[Scripts that build scenes]

►

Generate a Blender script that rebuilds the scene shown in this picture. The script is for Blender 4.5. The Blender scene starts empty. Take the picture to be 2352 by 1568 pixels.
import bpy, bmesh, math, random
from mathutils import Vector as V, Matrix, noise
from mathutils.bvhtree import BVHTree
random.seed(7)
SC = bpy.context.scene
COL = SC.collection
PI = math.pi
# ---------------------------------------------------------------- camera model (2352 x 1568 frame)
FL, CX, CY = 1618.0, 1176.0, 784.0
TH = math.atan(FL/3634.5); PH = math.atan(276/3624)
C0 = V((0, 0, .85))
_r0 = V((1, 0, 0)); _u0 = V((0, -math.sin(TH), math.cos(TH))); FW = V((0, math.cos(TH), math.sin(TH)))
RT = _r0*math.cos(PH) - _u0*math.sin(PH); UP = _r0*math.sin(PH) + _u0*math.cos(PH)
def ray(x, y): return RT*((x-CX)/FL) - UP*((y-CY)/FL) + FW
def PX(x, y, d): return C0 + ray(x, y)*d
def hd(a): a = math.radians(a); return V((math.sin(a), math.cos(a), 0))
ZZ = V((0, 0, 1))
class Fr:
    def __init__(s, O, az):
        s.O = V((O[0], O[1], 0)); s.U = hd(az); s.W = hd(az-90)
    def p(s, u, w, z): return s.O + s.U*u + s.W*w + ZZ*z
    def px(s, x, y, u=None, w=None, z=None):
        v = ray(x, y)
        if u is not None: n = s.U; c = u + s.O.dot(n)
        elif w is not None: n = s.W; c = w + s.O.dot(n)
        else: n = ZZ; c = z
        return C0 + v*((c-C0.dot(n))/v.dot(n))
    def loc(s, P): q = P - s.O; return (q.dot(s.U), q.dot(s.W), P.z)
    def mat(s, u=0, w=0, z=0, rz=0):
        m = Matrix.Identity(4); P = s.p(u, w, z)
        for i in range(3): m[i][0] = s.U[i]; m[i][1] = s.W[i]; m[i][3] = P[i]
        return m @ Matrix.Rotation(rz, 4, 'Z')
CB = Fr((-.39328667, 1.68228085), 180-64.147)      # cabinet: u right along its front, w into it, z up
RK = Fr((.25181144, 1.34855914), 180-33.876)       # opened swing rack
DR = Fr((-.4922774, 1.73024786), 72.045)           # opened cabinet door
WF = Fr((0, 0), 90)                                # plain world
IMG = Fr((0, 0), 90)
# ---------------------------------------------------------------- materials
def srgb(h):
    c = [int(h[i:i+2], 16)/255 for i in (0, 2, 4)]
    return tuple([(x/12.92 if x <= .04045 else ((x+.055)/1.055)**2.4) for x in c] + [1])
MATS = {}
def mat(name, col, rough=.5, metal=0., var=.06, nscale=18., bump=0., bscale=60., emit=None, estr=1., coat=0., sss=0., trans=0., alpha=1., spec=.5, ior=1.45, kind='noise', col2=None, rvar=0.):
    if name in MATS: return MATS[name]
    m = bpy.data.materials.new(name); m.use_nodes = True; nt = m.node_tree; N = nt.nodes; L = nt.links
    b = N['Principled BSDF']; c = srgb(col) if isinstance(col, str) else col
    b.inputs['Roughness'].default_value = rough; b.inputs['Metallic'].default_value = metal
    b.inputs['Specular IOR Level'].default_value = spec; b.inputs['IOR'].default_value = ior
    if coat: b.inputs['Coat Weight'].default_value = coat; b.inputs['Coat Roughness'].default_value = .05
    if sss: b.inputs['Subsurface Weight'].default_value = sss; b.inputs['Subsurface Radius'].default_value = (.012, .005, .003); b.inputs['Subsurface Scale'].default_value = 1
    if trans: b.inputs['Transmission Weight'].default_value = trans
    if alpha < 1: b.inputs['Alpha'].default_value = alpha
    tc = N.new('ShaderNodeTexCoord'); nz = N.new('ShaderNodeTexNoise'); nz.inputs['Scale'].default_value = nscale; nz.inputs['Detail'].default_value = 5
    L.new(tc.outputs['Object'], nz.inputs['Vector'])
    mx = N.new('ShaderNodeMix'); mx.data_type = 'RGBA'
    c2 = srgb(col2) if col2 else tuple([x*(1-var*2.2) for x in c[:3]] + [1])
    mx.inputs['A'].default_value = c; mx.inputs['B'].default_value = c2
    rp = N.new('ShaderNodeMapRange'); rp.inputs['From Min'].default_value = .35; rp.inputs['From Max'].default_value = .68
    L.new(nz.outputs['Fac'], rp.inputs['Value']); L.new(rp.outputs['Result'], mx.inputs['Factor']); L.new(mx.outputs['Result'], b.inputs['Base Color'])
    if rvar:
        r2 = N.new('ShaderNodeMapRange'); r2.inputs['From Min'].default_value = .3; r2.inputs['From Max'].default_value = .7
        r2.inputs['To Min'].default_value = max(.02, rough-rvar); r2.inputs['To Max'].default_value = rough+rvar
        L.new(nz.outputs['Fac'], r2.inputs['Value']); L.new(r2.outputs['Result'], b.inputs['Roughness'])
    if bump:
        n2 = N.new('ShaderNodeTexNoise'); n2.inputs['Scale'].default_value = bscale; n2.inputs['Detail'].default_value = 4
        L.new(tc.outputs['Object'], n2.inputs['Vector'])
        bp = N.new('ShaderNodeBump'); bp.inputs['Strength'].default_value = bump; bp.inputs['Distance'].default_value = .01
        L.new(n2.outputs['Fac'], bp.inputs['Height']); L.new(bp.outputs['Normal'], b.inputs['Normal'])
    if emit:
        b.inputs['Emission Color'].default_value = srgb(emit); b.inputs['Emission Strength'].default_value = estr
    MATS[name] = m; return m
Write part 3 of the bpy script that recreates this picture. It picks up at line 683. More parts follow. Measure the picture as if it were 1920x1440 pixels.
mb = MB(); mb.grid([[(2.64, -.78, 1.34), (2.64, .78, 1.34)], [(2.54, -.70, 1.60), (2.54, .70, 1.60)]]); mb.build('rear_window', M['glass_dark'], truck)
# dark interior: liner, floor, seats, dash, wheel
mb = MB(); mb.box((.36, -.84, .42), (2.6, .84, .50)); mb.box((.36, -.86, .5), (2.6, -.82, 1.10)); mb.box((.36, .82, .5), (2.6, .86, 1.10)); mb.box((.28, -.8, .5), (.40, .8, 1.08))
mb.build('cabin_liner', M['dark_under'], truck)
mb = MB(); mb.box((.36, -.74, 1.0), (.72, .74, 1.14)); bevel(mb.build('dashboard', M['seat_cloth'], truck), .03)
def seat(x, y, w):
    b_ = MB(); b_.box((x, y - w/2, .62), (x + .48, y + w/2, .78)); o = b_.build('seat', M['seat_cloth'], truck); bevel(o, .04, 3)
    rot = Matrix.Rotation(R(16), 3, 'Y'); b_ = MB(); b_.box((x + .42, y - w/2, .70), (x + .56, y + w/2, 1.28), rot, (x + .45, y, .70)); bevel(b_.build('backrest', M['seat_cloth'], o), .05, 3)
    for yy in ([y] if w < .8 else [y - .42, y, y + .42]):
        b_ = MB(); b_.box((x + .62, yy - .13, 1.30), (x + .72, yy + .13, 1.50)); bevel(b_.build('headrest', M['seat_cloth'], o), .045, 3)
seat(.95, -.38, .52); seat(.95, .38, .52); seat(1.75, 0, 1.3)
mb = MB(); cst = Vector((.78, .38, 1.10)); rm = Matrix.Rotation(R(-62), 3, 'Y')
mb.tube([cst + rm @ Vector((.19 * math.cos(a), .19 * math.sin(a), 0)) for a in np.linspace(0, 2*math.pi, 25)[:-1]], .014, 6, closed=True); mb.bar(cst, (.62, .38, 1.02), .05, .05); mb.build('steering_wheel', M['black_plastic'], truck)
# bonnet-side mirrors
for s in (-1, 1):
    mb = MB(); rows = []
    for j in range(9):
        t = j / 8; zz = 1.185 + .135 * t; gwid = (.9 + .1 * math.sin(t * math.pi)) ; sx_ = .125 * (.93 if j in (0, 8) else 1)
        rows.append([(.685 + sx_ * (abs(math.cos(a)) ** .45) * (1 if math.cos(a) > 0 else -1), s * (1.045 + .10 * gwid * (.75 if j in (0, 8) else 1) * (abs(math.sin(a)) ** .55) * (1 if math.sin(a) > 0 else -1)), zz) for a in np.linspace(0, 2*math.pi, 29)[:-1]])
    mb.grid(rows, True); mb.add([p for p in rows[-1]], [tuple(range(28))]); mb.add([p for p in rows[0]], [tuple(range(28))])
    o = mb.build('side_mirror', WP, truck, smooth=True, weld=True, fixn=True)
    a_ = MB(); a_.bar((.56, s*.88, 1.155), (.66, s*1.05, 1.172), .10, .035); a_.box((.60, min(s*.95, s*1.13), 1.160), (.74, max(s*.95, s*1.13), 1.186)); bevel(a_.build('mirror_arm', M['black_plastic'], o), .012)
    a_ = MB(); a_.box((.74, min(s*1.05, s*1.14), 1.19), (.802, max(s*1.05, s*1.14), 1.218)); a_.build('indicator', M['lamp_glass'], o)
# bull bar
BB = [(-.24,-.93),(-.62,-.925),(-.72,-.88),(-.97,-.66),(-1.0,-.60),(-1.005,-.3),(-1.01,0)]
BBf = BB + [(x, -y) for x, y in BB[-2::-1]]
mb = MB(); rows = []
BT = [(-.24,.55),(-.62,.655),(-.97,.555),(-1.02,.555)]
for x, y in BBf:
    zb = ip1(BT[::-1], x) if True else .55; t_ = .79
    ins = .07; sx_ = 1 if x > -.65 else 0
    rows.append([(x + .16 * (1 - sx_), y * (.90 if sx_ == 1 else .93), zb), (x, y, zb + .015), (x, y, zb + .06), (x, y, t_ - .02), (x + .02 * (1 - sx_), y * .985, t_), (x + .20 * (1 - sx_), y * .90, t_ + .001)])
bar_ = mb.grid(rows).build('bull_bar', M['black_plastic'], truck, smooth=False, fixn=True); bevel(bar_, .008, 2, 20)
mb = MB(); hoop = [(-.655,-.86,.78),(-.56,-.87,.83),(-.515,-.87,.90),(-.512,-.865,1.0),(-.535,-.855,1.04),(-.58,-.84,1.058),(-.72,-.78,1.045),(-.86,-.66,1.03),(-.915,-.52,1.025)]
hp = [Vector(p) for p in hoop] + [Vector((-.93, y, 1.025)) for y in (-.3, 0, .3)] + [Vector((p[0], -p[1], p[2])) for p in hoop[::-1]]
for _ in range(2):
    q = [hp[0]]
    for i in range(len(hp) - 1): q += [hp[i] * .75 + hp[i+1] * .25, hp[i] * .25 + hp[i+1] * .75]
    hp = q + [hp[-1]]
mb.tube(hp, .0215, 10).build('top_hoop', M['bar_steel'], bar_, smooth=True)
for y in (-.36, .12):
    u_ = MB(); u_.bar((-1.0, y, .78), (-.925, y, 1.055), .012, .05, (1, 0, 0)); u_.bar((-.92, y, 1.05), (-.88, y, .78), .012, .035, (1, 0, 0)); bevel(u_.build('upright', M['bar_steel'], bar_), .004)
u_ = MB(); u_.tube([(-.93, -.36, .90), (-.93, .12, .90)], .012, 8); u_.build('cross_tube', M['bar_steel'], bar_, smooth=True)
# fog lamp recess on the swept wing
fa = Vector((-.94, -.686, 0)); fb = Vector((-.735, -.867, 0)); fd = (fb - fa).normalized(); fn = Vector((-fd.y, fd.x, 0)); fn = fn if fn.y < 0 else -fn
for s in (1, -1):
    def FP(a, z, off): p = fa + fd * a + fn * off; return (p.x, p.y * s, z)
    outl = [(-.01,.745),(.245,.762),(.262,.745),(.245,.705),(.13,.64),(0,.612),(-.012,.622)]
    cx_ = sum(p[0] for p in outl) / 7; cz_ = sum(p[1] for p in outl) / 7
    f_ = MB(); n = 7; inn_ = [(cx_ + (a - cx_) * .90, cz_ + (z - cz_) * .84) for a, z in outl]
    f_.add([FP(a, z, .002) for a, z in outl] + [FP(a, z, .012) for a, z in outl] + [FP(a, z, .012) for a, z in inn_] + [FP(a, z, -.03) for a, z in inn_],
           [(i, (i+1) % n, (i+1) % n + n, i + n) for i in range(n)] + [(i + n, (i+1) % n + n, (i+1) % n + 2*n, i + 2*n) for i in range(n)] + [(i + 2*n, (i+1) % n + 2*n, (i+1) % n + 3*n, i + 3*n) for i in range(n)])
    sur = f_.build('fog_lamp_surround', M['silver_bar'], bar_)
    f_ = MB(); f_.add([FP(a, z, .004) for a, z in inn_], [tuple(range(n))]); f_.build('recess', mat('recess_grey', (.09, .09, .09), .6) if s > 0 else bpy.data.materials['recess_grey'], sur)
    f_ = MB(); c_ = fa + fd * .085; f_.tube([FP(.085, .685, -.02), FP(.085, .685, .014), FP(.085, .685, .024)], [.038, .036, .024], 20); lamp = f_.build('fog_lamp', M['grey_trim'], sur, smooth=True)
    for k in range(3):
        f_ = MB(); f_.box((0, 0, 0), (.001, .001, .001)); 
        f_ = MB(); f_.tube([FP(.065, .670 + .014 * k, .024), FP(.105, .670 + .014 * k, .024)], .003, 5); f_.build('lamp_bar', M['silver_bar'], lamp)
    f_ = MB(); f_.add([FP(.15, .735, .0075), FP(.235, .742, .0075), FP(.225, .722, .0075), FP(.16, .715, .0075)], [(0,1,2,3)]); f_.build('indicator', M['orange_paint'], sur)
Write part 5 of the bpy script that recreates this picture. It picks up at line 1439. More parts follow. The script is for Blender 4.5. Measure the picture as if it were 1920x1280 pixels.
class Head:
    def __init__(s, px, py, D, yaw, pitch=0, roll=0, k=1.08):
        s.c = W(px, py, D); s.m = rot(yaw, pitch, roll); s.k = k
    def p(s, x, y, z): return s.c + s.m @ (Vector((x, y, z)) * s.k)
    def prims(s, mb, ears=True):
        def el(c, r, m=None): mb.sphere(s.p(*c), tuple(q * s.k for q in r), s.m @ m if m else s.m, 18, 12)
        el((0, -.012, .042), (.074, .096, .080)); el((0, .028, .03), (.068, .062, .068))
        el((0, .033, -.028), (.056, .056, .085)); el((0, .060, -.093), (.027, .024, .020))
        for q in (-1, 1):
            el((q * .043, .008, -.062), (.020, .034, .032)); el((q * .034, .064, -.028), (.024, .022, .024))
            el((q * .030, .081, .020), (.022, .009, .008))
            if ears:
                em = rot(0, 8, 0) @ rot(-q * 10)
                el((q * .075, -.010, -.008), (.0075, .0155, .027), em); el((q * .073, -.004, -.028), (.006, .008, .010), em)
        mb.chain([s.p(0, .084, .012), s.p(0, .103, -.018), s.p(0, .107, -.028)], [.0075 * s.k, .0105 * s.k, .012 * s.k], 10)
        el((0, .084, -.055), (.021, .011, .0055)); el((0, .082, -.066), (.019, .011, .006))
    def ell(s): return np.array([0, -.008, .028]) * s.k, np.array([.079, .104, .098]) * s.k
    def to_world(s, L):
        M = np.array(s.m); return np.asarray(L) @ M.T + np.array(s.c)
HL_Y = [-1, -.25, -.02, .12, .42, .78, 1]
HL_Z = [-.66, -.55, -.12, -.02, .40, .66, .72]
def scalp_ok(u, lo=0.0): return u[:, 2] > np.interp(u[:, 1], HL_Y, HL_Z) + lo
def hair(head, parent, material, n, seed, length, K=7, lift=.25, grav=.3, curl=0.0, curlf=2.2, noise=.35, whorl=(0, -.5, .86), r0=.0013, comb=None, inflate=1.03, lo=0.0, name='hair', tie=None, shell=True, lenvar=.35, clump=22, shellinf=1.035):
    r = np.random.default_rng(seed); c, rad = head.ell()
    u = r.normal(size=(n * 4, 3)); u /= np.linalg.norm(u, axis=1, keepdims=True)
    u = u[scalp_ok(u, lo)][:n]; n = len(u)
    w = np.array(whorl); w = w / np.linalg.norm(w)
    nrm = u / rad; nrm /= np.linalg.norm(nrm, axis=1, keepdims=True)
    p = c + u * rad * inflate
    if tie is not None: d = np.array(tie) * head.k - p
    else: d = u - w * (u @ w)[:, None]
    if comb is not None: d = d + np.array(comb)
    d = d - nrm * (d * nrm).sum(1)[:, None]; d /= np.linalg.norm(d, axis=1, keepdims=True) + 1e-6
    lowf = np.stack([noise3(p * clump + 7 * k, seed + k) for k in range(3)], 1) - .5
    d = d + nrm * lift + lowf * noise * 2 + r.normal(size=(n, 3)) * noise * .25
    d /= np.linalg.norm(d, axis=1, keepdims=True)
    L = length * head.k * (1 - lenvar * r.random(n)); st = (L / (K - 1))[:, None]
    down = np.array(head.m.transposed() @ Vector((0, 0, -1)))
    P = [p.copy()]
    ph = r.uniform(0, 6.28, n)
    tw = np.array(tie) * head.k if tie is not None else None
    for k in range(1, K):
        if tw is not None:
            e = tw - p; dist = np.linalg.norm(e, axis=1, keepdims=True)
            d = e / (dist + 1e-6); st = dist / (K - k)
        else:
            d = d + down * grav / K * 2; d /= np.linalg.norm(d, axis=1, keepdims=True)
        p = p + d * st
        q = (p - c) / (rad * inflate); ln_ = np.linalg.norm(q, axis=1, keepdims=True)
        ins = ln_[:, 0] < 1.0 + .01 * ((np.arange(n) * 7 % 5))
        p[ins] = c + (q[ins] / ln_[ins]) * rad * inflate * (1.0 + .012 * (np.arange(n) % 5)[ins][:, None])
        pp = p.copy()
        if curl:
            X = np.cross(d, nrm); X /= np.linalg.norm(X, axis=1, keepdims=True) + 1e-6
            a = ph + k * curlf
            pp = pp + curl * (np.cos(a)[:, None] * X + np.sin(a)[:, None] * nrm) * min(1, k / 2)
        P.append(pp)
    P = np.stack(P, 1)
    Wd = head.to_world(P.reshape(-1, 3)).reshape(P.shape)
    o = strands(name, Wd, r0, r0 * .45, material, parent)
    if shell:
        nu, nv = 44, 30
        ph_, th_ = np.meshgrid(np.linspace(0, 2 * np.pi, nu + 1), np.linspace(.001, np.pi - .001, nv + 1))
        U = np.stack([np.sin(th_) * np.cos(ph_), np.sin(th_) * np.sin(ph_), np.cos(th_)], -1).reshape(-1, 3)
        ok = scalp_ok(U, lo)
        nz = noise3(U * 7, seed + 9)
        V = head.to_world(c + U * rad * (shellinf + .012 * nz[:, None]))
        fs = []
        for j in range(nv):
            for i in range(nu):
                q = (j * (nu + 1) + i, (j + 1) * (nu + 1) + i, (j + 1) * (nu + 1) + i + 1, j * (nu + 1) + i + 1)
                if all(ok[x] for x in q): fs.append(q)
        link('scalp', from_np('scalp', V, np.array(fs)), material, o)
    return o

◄

→ What is being asked
Look through the listing and extract every line with "follow" in it.

→ Answer in full
Write part 3 of the bpy script that recreates this picture. It picks up at line 683. More parts follow. Measure the picture as if it were 1920x1440 pixels.
Write part 5 of the bpy script that recreates this picture. It picks up at line 1439. More parts follow. The script is for Blender 4.5. Measure the picture as if it were 1920x1280 pixels.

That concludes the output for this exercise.